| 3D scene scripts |
--- begin ---

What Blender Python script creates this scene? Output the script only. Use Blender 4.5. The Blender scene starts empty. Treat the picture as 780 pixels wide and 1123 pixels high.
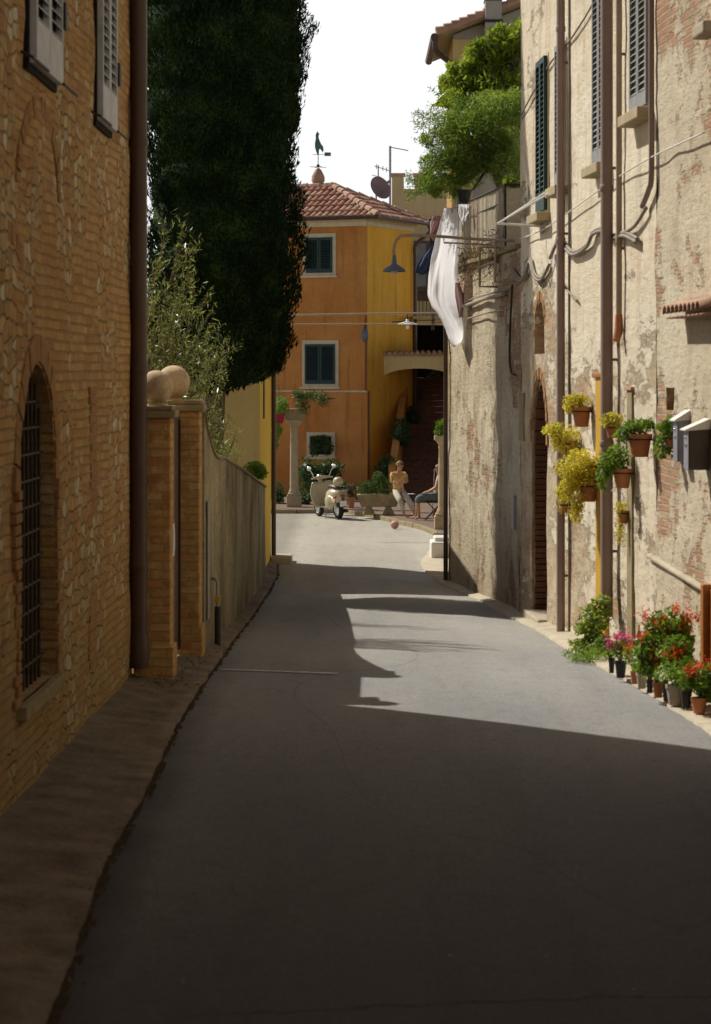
import bpy, math, random
import numpy as np
from mathutils import Vector, Matrix, noise as mnoise
from mathutils.geometry import delaunay_2d_cdt
random.seed(7)
S = bpy.context.scene
COL = S.collection
PI = math.pi
F, CX, HY, EYE = 2700.0, 390.0, 410.0, 3.0      # lens in photo pixels, vanishing column, horizon row, eye height

# ------------------------------------------------------------------ ground profile and placing
GP = [(-60, 0), (20, 0), (23, -.02), (26, -.06), (30, -.2), (35, -.42), (40, -.57), (45, -.62), (50, -.62), (900, -.62)]
def gz(y):
    for (a, za), (b, zb) in zip(GP, GP[1:]):
        if y <= b: return za + (zb - za) * max(0, (y - a)) / (b - a)
    return -.62
def PX(px, Y): return (px - CX) / F * Y
def PZ(py, Y): return EYE + (HY - py) / F * Y
def P(px, py, Y): return Vector((PX(px, Y), Y, PZ(py, Y)))
def hit(px, A, d):           # plan line from A along unit d, seen at column px -> distance along it
    k = (px - CX) / F
    return (k * A[1] - A[0]) / (d[0] - k * d[1])

# ------------------------------------------------------------------ object helpers
def link(o, parent=None):
    COL.objects.link(o)
    if parent is not None:
        o.parent = parent
        o.matrix_parent_inverse = Matrix.Translation(parent.location).inverted()
    return o
def tag(o, label=None, cat=None, group=None, kind=None):
    if label: o['label'] = label
    if cat: o['category'] = cat
    if group: o['group'] = group
    if kind: o['kind'] = kind
    return o
def thing(name, label, cat, loc, group=None):
    o = bpy.data.objects.new(name, None); o.empty_display_size = .2
    o.location = loc; link(o)
    return tag(o, label, cat, group)

class MB:
    def __init__(s): s.v = []; s.f = []; s.m = []
    def add(s, vs, fs, mi=0):
        b = len(s.v); s.v += [tuple(v) for v in vs]
        for f in fs: s.f.append(tuple(b + i for i in f)); s.m.append(mi)
        return s
    def hexa(s, c, mi=0):    # c: 4 bottom, 4 top
        return s.add(c, [(3, 2, 1, 0), (4, 5, 6, 7), (0, 1, 5, 4), (1, 2, 6, 5), (2, 3, 7, 6), (3, 0, 4, 7)], mi)
    def box(s, x0, x1, y0, y1, z0, z1, rz=0, o=(0, 0, 0), mi=0, tilt=None):
        c = [Vector(p) for p in ((x0, y0, z0), (x1, y0, z0), (x1, y1, z0), (x0, y1, z0), (x0, y0, z1), (x1, y0, z1), (x1, y1, z1), (x0, y1, z1))]
        M = Matrix.Rotation(rz, 4, 'Z')
        if tilt is not None: M = M @ tilt
        return s.hexa([M @ p + Vector(o) for p in c], mi)
    def quad(s, a, b, c, d, mi=0): return s.add([a, b, c, d], [(0, 1, 2, 3)], mi)
    def poly(s, pts, mi=0): return s.add(pts, [tuple(range(len(pts)))], mi)
    def prism(s, pts, z0, z1, mi=0):
        n = len(pts)
        vs = [(p[0], p[1], z0) for p in pts] + [(p[0], p[1], z1) for p in pts]
        return s.add(vs, [tuple(range(n))[::-1], tuple(range(n, 2 * n))] + [(i, (i + 1) % n, n + (i + 1) % n, n + i) for i in range(n)], mi)
    def extr(s, pts, d, mi=0):     # planar outline pushed by vector d
        n = len(pts); d = Vector(d)
        vs = [Vector(p) for p in pts] + [Vector(p) + d for p in pts]
        return s.add(vs, [tuple(range(n))[::-1], tuple(range(n, 2 * n))] + [(i, (i + 1) % n, n + (i + 1) % n, n + i) for i in range(n)], mi)
    def tube(s, pts, r, seg=8, mi=0, cap=True):
        pts = [Vector(p) for p in pts]; n = len(pts)
        rs = r if isinstance(r, (list, tuple)) else [r] * n
        vs = []; up = None
        for i, p in enumerate(pts):
            t = (pts[min(i + 1, n - 1)] - pts[max(i - 1, 0)]).normalized()
            if up is None: up = t.orthogonal().normalized()
            up = (up - t * up.dot(t)).normalized()
            w = t.cross(up)
            for k in range(seg):
                a = 2 * PI * k / seg
                vs.append(p + (up * math.cos(a) + w * math.sin(a)) * rs[i])
        fs = [(i * seg + k, i * seg + (k + 1) % seg, (i + 1) * seg + (k + 1) % seg, (i + 1) * seg + k) for i in range(n - 1) for k in range(seg)]
        if cap: fs += [tuple(range(seg))[::-1], tuple(range((n - 1) * seg, n * seg))]
        return s.add(vs, fs, mi)
    def lathe(s, c, prof, seg=16, mi=0, M=None, cap=True):
        vs = []
        for r, z in prof:
            for k in range(seg):
                a = 2 * PI * k / seg
                v = Vector((r * math.cos(a), r * math.sin(a), z))
                if M is not None: v = M @ v
                vs.append(v + Vector(c))
        n = len(prof)
        fs = [(i * seg + k, i * seg + (k + 1) % seg, (i + 1) * seg + (k + 1) % seg, (i + 1) * seg + k) for i in range(n - 1) for k in range(seg)]
        if cap: fs += [tuple(range(seg))[::-1], tuple(range((n - 1) * seg, n * seg))]
        return s.add(vs, fs, mi)
    def ball(s, c, r, seg=16, rings=10, mi=0, M=None):
        r = (r, r, r) if not isinstance(r, (tuple, list)) else r
        vs = []
        for j in range(rings + 1):
            t = PI * (j + .001 if j == 0 else j - .001 if j == rings else j) / rings
            for k in range(seg):
                a = 2 * PI * k / seg
                v = Vector((r[0] * math.sin(t) * math.cos(a), r[1] * math.sin(t) * math.sin(a), -r[2] * math.cos(t)))
                if M is not None: v = M @ v
                vs.append(v + Vector(c))
        fs = [(j * seg + k, j * seg + (k + 1) % seg, (j + 1) * seg + (k + 1) % seg, (j + 1) * seg + k) for j in range(rings) for k in range(seg)]
        return s.add(vs, fs, mi)
    def build(s, name, mat, parent=None, smooth=False, bevel=0):
        me = bpy.data.meshes.new(name); me.from_pydata(s.v, [], s.f)
        for m in (mat if isinstance(mat, (list, tuple)) else [mat]): me.materials.append(m)
        if any(s.m): me.polygons.foreach_set('material_index', s.m)
        me.update()
        if smooth is True: me.polygons.foreach_set('use_smooth', [True] * len(s.f))
        elif smooth: me.polygons.foreach_set('use_smooth', [True] * len(s.f)); me.set_sharp_from_angle(angle=math.radians(smooth))
        o = bpy.data.objects.new(name, me); link(o, parent)
        if bevel:
            b = o.modifiers.new('Bevel', 'BEVEL'); b.width = bevel; b.segments = 2; b.limit_method = 'ANGLE'; b.angle_limit = math.radians(40)
        return o

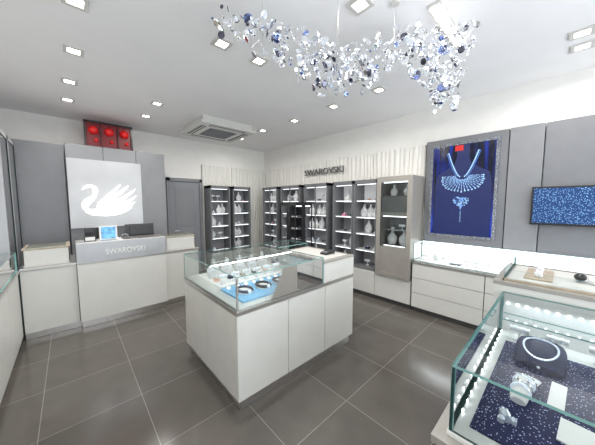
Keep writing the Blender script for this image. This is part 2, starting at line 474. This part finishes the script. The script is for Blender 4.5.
# poster
b=B('necklace_poster')
px=4.12
b.box(px-.03,px,.60,1.42,1.15,2.50,'frameglit')
b.box(px-.034,px-.02,.635,1.385,1.185,2.465,'poster')
# dark bust silhouette (neck and shoulders), flat on the poster
cy=1.0
half=[(0.0,2.46),(.075,2.46),(.075,2.30),(.10,2.20),(.20,2.13),(.31,2.06),(.34,1.90),(.34,1.19),(0.0,1.19)]
for sgn in (-1,1):
    pl=[(cy+sgn*u,z) for u,z in half]
    # quad strips so the concave outline stays clean
    for i in range(1,len(half)-2):
        u0,z0_=half[i]; u1,z1_=half[i+1]
        if abs(z0_-z1_)>1e-6: b.extr([(cy,z0_),(cy+sgn*u0,z0_),(cy+sgn*u1,z1_),(cy,z1_)],'bodysil','x',px-.0355,px-.033)
X0=px-.038
rnd=random.Random(5)
def pg(y,z,r,m): b.disc((X0,y,z),r,(-1,0,0),m,.002,8)
# double collar chain, V-shaped
for side in (-1,1):
    for k in range(30):
        t=k/29; yy=cy+side*(.15*(1-t)**.7+.03); zz=2.36-.34*t
        pg(yy,zz,.007+.003*(k%2),'gemp'); pg(yy+side*.020,zz-.006,.006,'gemd')
# feathered bib: rays fanning down from the collar
for ri in range(23):
    a=math.radians(-178+ri*176/22); ln=9+int(4*math.sin(math.pi*ri/22))
    for k in range(ln):
        rr=.07+.0165*k; yy=cy+rr*math.cos(a)*1.22; zz=2.03+rr*math.sin(a)*.85
        if k==ln-1: pg(yy,zz,.011,'gemp')
        else: pg(yy,zz,.0068,'gemp' if (k+ri)%3 else 'gemd')
for k in range(150):
    t=rnd.uniform(0,2*math.pi); q=rnd.random()**.5
    hx=16*math.sin(t)**3/17; hz=(13*math.cos(t)-5*math.cos(2*t)-2*math.cos(3*t)-math.cos(4*t))/17
    pg(cy+.10*hx*q,1.66+.11*hz*q,.0078,'gemp' if rnd.random()<.6 else 'gemd')
for k in range(9): pg(cy,1.53-.018*k,.006,'gemp')
b.box(X0-.002,X0+.01,1.0,1.10,2.38,2.455,'red')
b.done()

# TV
b=B('wall_television')
b.box(4.05,4.09,-.50,.27,1.39,1.835,'black').box(4.045,4.052,-.482,.252,1.415,1.817,'tvscreen').box(4.09,4.125,-.2,0,1.5,1.7,'black')
b.done(.004)

# sign lettering on ribbed wall
e=B('sign_lettering')
e.box(4.125,4.16,3.09,4.18,2.285,2.297,'steel'); eo=e.done()
text('letters','SWAROVSKI',Vector((4.12,3.635,2.335)),.175,'greyd',MX,1.12,.012,eo)

# ------------------------------------------------------------------ reception desk
b=B('reception_desk')
b.box(-.44,1.58,4.32,4.90,0,.08,'plinth')
b.box(-.47,.025,4.27,4.95,.08,.85,'white').box(-.47,.03,4.25,4.95,.85,.88,'steel')
b.box(.03,1.07,4.19,4.95,.09,.86,'white').box(.04,1.06,4.22,4.95,0,.09,'steel')
b.box(.03,1.07,4.17,4.50,.87,1.12,'vitrine').box(.03,1.07,4.19,4.95,.85,.875,'steel').box(.03,1.07,4.17,4.52,1.12,1.135,'steel')
b.box(1.075,1.60,4.27,4.95,.08,.85,'white').box(1.07,1.61,4.25,4.95,.85,.88,'steel')
b.box(-.47,1.6,4.29,4.32,.0,.08,'steel')
desk=b.done(.003)
text('desk_letters','SWAROVSKI',Vector((.56,4.166,.985)),.105,'paper',MY,.46,.004,desk)
for (x0,x1) in ((-.44,-.03),(1.10,1.56)):
    b=B('counter_glass_case')
    b.box(x0,x1,4.30,4.75,.88,.90,'offwhite').box(x0,x1,4.60,4.75,.90,1.08,'white')
    b.box(x0,x0+.012,4.30,4.75,.9,1.08,'white').box(x1-.012,x1,4.30,4.75,.9,1.08,'white').box(x0,x1,4.30,4.312,.90,1.08,'white')
    b.box(x0-.005,x1+.005,4.295,4.76,1.08,1.10,'wood').pane(x0+.03,x1-.03,4.32,4.70,1.10,1.106)
    b.done(.002,desk)
def monitor(x0,x1,y,zb,zt_):
    b=B('cash_register_monitor'); xm=(x0+x1)/2
    b.box(x0,x1,y,y+.03,zb,zt_,'black').box(xm-.03,xm+.03,y+.02,y+.05,.885,zb+.1,'black').box(xm-.11,xm+.11,y-.07,y+.13,.880,.890,'black')
    b.box(x0+.06,x1-.06,y-.015,y,zb+.05,zt_-.05,'black')
    b.done(.004)
monitor(.62,1.02,4.66,1.02,1.31)
monitor(.14,.30,4.70,1.06,1.28)
b=B('desk_photo_frame')
b.extr([(.28,1.136),(.48,1.136),(.48,1.33),(.28,1.33)],'paper','y',4.30,4.315)
b.extr([(.30,1.150),(.46,1.150),(.46,1.315),(.30,1.315)],'skin','y',4.296,4.302)
b.box(.35,.41,4.31,4.38,1.136,1.15,'black')
b.done()
b=B('leaflet_holder'); b.box(.12,.24,4.26,4.34,1.136,1.142,'black').box(.12,.24,4.33,4.34,1.142,1.2,'black').box(.13,.23,4.29,4.325,1.142,1.185,'paper').done()
b=B('card_terminal'); b.extr([(4.26,1.136),(4.42,1.136),(4.42,1.18),(4.26,1.15)],'black','x',.54,.62).box(.55,.61,4.35,4.40,1.172,1.185,'greyl').done()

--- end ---

| Problem to work on |
Restate word for word every line from the top of the entries above to the line with "F, CX, HY, EYE", inclusive, and skip any pictures.

| Written solution |
What Blender Python script creates this scene? Output the script only. Use Blender 4.5. The Blender scene starts empty. Treat the picture as 780 pixels wide and 1123 pixels high.
import bpy, math, random
import numpy as np
from mathutils import Vector, Matrix, noise as mnoise
from mathutils.geometry import delaunay_2d_cdt
random.seed(7)
S = bpy.context.scene
COL = S.collection
PI = math.pi
F, CX, HY, EYE = 2700.0, 390.0, 410.0, 3.0      # lens in photo pixels, vanishing column, horizon row, eye height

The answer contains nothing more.